NBA Draft 2011: Detroit Pistons' Draft Recap and Possible Future Moves

Christian GrafenContributor IIIJune 23, 2011

NEWARK, NJ - JUNE 23:  Brandon Knight from the University of Kentucky greets NBA Commissioner David Stern after he was selected #8 overall by the Detroit Pistons in the first round during the 2011 NBA Draft at the Prudential Center on June 23, 2011 in Newark, New Jersey.  NOTE TO USER: User expressly acknowledges and agrees that, by downloading and/or using this Photograph, user is consenting to the terms and conditions of the Getty Images License Agreement.  (Photo by Mike Stobe/Getty Images)
Mike Stobe/Getty Images

The Detroit Pistons have faced a lot of scrutiny regarding their draft. They could have been enticed to bring in some of the players that have been circling around the rumor mill, yet they stuck with the pick and drafted Brandon Knight from Kentucky.

Although Knight seemed upset with his selection, it was mainly due to the fact that the only four teams he worked out for (Cleveland, Toronto, Sacramento, Utah) passed on him. This will only escalate his desire to become a great player in the NBA.

The Pistons also selected Kyle Singler from Duke University, who decided to stick around for his senior year. Singler can be used as a combo guard/forward and relies on his fundamentals opposed to athleticism. He is a role player who has been coached by one of the best in the business in Coach K.

Knight is a perfect addition to the team, and the Pistons are lucky that he was not picked earlier. Initially, a small forward like Jan Vesely or Kawhi Leonard were among players named who could fill out the Pistons roster. Another option was going big and trying to get Bismack Biyombo, but with two of those three already having been drafted, the Pistons took the best remaining player in the draft. Knight evolved as a player tremendously during his freshman year at Kentucky and, at the age of 19, he will only continue to progress at a high rate. He is a very smart, athletic and scoring combo guard.

As a point guard, the Pistons have a solid core to build around with Knight calling the plays, Austin Daye panning out to be a very good small forward, and Greg Monroe playing either the 4 or 5.

The question is: what's next?

With a new young prospect on the team, there are still many questions facing general manager Joe Dumars.

The first issue to resolve would be the coaching situation.

Lawrence Frank and Mike Woodson are speculated to be among the final two candidates, but many other talented names have also been brought into the discussion. The Pistons, pending Hamilton and Prince's expected departures, could have a very young squad and need a coach who can push the younger players in the right direction. Discipline therefore should be the main characteristic that Dumars looks for in a coach.

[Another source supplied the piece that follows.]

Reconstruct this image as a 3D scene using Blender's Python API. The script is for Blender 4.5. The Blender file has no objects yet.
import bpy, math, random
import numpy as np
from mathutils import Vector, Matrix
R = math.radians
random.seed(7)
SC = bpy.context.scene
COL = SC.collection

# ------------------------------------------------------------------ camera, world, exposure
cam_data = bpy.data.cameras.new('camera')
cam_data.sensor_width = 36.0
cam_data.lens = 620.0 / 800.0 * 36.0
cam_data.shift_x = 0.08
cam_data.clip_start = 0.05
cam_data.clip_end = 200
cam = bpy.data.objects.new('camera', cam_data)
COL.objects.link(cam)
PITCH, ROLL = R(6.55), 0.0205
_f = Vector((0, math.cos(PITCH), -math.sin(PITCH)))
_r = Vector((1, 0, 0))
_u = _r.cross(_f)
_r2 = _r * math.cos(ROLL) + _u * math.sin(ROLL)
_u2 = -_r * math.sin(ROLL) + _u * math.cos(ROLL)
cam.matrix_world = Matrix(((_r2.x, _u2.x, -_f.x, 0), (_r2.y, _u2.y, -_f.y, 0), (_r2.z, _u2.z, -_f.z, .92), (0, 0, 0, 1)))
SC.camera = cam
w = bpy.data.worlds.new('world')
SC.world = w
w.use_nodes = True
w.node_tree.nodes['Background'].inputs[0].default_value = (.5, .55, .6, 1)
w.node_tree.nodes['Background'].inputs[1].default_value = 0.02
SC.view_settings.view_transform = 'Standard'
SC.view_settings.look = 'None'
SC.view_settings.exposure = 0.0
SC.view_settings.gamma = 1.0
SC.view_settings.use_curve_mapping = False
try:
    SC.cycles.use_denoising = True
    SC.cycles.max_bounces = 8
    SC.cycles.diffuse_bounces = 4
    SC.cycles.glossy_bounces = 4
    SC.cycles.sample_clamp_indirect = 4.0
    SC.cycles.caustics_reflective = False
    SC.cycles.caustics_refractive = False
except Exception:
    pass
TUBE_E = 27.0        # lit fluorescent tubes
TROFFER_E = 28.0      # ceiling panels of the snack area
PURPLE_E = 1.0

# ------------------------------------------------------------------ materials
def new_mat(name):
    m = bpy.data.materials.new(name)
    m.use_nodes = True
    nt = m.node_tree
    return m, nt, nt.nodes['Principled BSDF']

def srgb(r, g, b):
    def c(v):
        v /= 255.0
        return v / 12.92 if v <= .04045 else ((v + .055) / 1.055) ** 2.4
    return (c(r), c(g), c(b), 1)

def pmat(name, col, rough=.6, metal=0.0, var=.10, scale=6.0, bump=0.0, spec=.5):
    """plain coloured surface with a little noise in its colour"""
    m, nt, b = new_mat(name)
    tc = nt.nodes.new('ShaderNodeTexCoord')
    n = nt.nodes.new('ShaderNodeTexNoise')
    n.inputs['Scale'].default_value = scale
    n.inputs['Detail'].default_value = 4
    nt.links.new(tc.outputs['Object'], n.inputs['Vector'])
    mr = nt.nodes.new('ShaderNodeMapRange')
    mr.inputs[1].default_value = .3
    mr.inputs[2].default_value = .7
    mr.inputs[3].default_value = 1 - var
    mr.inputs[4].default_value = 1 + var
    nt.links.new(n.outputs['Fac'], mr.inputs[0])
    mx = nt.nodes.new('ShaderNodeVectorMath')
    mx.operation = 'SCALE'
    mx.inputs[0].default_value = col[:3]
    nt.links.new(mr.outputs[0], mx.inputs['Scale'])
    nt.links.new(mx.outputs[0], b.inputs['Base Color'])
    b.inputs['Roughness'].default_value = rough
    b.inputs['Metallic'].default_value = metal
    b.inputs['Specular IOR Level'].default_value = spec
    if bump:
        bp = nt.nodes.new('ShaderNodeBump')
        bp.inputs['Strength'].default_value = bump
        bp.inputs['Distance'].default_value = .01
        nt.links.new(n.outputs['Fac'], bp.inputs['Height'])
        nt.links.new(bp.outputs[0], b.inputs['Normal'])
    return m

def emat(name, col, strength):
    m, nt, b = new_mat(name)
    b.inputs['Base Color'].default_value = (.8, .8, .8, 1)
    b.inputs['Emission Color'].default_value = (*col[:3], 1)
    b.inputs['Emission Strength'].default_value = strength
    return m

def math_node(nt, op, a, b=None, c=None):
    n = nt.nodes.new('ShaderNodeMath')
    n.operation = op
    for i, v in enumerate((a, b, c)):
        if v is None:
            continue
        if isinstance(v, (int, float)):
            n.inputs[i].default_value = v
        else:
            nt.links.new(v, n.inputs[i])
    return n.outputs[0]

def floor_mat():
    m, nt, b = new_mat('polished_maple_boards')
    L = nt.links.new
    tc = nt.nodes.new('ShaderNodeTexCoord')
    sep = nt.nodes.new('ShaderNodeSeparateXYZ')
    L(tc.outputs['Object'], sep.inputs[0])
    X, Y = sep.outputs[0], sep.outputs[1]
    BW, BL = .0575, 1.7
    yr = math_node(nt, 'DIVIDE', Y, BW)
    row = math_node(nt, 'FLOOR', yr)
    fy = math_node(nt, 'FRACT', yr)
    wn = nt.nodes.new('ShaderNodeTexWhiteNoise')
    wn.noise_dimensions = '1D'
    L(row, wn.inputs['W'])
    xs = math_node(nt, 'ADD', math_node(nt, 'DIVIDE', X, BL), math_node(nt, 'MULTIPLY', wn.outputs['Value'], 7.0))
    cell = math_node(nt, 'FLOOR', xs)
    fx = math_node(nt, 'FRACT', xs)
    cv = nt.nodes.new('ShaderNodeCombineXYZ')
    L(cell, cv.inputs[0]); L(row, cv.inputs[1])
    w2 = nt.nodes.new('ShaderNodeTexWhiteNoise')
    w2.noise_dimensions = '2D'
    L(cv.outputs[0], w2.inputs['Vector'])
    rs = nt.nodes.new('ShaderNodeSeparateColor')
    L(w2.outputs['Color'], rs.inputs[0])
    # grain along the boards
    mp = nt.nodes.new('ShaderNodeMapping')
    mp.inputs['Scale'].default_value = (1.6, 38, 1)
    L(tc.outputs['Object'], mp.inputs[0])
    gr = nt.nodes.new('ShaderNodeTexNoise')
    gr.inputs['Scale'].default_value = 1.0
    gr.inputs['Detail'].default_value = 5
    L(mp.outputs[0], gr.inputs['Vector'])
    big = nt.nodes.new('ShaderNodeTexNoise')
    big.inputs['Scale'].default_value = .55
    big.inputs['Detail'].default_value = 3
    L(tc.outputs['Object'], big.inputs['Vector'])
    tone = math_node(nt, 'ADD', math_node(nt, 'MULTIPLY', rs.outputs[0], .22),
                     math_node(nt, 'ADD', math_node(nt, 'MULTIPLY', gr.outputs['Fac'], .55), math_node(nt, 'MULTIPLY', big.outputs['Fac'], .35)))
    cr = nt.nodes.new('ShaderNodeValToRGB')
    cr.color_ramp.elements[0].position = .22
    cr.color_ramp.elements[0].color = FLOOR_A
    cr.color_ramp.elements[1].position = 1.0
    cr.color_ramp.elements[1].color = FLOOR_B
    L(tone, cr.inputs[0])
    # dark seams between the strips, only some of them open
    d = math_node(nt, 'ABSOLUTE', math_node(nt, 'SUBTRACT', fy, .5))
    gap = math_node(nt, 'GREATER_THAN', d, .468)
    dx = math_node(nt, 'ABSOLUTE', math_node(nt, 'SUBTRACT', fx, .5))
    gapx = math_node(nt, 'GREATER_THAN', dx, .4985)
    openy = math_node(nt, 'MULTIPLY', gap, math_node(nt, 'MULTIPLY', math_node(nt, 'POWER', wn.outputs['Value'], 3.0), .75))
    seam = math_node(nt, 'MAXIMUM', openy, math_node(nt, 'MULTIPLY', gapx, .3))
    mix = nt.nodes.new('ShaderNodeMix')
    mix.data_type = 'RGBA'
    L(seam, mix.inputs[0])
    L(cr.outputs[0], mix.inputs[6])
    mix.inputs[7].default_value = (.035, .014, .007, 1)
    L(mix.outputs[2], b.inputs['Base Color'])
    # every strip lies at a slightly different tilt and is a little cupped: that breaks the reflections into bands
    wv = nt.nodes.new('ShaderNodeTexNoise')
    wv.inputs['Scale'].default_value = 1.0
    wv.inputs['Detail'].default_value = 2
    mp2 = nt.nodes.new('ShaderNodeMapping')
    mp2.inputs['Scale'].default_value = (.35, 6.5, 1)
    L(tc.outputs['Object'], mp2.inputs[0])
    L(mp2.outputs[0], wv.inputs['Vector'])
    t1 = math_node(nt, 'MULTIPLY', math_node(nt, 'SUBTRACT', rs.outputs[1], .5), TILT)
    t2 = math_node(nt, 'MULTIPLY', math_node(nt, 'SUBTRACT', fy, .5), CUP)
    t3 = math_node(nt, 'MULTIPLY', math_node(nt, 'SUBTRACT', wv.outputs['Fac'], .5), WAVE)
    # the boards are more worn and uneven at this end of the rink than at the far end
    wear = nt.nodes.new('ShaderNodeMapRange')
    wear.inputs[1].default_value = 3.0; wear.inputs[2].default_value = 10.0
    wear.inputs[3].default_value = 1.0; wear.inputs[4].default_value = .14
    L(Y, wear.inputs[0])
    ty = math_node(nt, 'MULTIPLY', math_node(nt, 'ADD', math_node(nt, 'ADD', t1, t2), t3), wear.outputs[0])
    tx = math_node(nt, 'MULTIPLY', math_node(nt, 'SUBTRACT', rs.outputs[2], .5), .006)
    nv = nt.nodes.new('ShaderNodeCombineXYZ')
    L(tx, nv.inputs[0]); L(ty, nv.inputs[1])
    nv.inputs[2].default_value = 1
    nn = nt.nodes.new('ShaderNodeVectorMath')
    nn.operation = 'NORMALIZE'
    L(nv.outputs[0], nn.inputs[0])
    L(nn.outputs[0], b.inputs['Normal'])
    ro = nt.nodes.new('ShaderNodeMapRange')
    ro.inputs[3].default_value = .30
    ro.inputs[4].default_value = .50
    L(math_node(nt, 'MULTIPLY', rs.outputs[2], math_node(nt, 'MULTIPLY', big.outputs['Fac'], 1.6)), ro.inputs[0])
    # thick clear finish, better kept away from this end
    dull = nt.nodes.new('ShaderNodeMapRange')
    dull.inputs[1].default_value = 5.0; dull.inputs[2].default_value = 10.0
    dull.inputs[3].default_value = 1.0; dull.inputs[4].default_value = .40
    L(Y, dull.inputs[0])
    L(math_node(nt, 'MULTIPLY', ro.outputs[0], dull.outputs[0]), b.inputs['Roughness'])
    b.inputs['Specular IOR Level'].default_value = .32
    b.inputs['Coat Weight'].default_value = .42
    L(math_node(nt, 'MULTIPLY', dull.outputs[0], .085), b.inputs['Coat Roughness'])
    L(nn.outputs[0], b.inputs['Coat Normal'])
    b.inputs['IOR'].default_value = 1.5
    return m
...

I believe that it would be a mistake to make Bill Laimbeer coach due to his lack of NBA coaching experience, regardless of his tough demeanor. Jeff Van Gundy is also a mistake because, although he emphasizes toughness, I personally cannot see the younger players buying into his method of coaching. In either Frank or Woodson's case, defense would be the main focus, and players would benefit significantly by adapting to their methods. Hiring a new coach may be the most crucial factor for the team’s future progress.

Free agency is other subject of consideration for a team who can add another big man to help Monroe. Many names on the free-agent board will be alluring to a team that has reduced its overall player salary from last season by $19 million dollars. Names such as Tyson Chandler, Nene and Samuel Dalembert are all available and capable of helping to bring the team back to prominence. Also, with Prince expected to be gone, look for Detroit to fill his void by acquiring a combo guard who should have experience and a voice in the locker room.

Overall, the Detroit Pistons fan base should be excited about the upcoming months, as drafting Brandon Knight was only step one. With a new coach coming in, it truly will be the start of a new era in Pistons basketball.